When one starts to see the lyrics in Venkata Kavi’s compositions, one wonders in awe at the lyrical beauties. He has used unparalleled poetry, rhyme and alliteration in his lyrics. His play with the Navarasas (9 emotions) are akin to Lord Manmatha’s (Cupid) play with the five flowery arrows.

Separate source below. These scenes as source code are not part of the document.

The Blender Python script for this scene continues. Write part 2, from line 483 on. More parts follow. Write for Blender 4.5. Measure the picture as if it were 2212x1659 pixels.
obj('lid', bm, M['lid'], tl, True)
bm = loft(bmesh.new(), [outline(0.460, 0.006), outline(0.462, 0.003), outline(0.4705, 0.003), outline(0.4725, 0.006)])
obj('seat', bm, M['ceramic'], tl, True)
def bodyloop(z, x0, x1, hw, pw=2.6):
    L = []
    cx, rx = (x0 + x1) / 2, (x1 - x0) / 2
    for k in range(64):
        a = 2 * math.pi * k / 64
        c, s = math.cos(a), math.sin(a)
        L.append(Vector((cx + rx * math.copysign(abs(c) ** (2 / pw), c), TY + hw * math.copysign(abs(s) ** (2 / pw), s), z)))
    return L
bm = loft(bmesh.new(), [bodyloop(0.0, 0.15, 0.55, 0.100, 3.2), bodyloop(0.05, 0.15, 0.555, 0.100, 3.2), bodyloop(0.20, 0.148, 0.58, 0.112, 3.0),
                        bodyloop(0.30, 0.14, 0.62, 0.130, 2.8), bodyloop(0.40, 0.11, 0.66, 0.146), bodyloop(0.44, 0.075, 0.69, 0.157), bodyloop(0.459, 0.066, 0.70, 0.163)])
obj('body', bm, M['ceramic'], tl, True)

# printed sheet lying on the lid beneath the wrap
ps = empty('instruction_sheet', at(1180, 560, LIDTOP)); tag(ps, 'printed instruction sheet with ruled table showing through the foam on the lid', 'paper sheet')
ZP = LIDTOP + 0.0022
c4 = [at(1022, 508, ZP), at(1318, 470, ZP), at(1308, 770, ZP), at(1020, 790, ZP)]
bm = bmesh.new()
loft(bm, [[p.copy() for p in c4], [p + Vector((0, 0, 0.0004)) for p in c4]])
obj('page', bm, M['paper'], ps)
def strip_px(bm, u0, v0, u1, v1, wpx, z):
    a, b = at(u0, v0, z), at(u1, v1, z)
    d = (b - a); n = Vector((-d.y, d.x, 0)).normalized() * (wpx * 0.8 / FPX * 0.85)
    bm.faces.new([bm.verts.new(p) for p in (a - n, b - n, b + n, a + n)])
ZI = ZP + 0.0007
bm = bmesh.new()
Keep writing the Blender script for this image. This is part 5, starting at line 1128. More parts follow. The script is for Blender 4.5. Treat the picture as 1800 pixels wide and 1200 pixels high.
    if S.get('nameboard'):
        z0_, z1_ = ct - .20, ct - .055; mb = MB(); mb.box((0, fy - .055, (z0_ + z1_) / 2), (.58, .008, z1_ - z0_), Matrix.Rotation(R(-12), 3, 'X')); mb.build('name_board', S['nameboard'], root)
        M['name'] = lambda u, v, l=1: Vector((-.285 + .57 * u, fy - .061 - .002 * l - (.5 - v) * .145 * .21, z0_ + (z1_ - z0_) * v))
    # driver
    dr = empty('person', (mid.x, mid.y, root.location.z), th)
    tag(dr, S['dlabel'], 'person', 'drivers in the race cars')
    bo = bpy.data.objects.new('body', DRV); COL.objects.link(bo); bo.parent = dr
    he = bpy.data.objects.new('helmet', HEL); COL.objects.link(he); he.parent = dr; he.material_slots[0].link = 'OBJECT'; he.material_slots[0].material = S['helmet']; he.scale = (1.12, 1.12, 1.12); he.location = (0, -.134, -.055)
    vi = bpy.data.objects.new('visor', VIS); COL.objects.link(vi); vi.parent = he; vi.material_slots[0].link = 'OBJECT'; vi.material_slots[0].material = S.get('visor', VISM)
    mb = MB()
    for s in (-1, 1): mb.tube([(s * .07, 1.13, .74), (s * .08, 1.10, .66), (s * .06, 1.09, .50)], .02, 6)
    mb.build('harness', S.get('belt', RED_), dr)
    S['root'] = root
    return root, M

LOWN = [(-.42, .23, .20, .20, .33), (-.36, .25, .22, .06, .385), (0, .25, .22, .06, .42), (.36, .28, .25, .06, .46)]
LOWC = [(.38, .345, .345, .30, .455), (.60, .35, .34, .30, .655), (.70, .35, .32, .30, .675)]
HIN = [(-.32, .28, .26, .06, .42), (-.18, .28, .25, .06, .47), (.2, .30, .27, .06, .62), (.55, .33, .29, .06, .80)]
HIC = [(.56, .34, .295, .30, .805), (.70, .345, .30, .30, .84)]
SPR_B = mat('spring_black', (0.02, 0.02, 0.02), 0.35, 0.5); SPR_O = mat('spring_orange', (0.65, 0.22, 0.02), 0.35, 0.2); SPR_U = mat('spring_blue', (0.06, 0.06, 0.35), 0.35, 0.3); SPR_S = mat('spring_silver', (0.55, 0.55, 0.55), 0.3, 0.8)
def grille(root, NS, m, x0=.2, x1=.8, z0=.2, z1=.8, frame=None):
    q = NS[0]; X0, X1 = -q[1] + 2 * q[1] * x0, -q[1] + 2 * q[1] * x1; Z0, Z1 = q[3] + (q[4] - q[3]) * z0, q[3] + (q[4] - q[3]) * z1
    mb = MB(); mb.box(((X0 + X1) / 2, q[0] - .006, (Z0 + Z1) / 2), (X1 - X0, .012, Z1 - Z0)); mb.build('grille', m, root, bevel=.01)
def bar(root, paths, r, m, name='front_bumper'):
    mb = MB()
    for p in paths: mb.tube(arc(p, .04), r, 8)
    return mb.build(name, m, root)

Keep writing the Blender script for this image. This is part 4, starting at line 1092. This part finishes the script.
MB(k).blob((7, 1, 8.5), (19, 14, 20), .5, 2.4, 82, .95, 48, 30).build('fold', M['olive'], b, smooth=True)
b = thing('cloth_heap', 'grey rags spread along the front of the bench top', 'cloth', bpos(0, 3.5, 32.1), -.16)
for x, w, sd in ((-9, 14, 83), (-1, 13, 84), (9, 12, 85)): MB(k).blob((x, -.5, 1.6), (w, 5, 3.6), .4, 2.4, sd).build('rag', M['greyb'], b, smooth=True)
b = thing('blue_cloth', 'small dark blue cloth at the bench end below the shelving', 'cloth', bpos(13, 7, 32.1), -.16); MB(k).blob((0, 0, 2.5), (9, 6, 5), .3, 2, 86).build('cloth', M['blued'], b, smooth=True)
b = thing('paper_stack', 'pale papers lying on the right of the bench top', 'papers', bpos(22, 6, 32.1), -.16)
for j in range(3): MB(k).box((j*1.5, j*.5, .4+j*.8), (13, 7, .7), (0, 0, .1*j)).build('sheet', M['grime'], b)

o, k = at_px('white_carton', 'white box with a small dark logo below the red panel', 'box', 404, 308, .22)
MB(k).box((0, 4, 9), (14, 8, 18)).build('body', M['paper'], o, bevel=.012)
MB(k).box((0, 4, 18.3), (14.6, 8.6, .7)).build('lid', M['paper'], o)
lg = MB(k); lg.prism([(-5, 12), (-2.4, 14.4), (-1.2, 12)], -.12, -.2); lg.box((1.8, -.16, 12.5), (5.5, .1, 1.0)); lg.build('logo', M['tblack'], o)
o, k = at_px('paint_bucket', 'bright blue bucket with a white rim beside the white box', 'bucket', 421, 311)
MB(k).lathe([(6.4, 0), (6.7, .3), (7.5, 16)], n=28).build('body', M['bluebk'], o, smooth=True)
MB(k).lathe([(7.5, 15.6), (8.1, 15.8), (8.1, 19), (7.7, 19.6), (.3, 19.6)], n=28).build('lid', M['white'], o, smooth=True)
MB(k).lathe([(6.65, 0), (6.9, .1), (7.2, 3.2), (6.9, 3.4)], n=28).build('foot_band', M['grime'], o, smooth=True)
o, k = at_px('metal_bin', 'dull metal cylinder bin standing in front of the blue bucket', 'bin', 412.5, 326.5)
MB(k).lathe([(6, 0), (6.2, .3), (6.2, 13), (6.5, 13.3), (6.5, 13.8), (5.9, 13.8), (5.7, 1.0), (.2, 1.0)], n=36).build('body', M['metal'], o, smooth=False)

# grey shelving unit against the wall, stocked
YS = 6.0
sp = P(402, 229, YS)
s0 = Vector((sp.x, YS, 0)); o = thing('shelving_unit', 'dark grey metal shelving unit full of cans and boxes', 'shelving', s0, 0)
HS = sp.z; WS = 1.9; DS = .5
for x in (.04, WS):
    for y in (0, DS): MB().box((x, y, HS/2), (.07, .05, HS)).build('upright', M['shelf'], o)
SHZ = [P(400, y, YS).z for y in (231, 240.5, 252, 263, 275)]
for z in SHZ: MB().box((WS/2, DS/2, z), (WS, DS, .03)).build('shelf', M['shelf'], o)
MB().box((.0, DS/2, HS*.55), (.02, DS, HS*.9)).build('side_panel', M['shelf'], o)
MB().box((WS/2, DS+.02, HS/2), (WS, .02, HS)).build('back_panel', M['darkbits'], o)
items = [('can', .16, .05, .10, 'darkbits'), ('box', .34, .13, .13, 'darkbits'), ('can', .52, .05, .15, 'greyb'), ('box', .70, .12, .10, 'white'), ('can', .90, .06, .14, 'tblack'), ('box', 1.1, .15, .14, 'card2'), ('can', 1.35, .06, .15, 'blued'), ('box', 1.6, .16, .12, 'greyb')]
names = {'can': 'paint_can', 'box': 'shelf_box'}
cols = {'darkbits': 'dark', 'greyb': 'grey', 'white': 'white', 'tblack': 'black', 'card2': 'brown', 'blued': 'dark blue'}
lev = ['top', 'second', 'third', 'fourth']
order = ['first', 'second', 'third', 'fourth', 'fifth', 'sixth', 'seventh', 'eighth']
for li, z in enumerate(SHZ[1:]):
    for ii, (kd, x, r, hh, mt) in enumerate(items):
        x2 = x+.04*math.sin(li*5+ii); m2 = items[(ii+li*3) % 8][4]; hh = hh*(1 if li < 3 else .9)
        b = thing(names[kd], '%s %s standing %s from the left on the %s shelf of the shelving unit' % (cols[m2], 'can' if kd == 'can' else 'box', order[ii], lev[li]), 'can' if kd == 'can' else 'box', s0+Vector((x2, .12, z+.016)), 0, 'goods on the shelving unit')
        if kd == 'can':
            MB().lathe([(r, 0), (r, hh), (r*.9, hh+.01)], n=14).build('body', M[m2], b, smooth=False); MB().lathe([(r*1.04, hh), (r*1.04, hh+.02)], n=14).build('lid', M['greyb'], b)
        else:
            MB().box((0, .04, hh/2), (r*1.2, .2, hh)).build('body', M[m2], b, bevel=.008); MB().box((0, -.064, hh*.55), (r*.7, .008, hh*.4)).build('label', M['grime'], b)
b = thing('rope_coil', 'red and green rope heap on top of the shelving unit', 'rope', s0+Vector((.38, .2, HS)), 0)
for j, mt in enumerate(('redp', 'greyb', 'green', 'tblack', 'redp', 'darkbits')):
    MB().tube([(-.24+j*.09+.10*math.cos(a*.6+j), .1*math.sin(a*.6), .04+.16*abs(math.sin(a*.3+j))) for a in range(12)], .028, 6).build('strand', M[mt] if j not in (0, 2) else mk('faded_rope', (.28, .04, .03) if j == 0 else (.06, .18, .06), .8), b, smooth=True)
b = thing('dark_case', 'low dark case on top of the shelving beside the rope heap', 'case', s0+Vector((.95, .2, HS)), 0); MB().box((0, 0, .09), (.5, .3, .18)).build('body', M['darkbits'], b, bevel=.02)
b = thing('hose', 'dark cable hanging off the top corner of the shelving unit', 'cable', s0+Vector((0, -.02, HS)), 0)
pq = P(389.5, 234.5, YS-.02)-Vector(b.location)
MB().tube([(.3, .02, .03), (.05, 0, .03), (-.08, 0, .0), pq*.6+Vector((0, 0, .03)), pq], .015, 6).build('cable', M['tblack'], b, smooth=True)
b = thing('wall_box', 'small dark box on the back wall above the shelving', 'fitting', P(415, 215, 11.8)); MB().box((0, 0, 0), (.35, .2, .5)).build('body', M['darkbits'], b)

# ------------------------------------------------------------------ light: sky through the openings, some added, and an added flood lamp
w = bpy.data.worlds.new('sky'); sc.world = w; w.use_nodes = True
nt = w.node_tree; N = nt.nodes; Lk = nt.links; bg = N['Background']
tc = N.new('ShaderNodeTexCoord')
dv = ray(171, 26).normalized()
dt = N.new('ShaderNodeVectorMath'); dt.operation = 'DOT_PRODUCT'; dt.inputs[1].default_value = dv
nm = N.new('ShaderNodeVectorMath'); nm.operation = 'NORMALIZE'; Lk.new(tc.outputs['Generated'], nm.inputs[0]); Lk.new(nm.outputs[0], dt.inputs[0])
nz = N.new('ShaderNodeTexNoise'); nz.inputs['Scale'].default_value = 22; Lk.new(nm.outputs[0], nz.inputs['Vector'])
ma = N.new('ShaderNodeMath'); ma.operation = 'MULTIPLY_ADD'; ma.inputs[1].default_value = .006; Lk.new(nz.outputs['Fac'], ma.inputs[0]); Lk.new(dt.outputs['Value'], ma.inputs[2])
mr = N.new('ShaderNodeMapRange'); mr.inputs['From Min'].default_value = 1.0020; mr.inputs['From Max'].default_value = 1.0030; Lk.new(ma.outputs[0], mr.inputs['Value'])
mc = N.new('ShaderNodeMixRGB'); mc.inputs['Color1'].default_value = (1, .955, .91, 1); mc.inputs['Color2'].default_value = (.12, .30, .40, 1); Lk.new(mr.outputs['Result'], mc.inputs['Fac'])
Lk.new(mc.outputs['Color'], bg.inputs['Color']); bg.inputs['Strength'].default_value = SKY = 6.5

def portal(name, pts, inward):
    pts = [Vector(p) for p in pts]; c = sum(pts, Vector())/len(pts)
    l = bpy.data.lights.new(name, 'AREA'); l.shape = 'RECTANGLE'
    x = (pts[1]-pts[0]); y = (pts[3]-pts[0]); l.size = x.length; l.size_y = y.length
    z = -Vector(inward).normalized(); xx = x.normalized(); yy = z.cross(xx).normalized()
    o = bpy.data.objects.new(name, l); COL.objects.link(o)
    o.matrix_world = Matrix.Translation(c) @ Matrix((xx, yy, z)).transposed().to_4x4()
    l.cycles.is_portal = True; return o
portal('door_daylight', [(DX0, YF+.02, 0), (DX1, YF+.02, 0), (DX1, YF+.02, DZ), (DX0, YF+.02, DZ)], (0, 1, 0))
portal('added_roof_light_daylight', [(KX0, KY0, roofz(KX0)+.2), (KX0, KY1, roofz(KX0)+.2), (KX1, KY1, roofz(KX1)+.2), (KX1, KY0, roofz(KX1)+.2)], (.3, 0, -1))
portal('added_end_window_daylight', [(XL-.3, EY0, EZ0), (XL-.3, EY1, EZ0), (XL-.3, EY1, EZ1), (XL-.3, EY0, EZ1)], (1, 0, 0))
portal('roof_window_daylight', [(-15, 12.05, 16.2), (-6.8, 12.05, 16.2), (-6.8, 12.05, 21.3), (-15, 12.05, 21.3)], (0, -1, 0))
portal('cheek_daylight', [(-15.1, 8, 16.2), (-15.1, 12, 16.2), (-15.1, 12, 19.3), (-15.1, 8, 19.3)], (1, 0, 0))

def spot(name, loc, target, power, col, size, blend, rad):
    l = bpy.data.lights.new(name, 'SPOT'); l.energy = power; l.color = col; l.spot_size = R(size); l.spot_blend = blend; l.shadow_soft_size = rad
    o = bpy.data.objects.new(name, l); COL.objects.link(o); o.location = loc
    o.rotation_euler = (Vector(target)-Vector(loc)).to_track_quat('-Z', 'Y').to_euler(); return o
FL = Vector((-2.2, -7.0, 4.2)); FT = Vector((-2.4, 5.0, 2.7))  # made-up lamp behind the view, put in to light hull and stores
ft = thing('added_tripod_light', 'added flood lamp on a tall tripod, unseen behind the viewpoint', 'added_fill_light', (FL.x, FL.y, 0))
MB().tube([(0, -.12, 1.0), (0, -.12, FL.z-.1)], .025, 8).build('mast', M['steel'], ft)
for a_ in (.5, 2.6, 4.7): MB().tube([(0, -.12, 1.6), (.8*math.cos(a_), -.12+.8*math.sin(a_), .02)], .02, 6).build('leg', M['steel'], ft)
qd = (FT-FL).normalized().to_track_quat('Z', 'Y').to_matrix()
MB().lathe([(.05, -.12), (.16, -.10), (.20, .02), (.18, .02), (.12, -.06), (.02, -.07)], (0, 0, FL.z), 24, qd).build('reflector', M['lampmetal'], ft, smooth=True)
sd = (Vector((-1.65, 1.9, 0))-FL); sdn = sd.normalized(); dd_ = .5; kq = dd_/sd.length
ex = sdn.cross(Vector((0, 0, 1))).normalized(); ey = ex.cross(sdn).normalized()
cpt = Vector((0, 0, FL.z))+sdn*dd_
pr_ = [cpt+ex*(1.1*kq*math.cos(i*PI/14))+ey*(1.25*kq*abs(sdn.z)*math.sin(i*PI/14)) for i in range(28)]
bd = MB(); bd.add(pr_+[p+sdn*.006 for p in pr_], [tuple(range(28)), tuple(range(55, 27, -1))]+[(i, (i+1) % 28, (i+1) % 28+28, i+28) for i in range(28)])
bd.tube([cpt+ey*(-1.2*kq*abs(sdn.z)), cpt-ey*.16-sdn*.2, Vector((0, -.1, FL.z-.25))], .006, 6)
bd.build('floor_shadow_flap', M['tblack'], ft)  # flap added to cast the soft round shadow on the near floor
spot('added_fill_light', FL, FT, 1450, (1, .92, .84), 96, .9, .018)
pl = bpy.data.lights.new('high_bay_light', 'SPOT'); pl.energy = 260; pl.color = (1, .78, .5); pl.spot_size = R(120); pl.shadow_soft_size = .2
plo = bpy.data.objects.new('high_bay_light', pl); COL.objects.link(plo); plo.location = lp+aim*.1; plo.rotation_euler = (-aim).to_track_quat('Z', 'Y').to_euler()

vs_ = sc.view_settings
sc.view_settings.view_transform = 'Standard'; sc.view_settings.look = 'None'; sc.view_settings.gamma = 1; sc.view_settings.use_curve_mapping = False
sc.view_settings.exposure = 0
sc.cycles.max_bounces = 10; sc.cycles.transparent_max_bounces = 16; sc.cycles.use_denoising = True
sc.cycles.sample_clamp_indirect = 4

The poet has also made lots of references to great saints, incarnations and poets before his time, and one can see as the saying goes “the union of the Devotee, God and Devotion”.

A careful observation of such scholarly aspects in his Krithis clearly indicates that Shri Venkata Kavi was a scholarly composer par excellence, and such creativity could come only through the grace of the Lord, Shri Kalinga Narthana Swami, and who else but Venkata Kavi, the sage Narada incarnate, could praise the God in such detail!

Even today, the presence of Shri Venkata Kavi and the Gopikas can be felt in the temple, and one can listen to their soothing lilting melodies every night In the temple.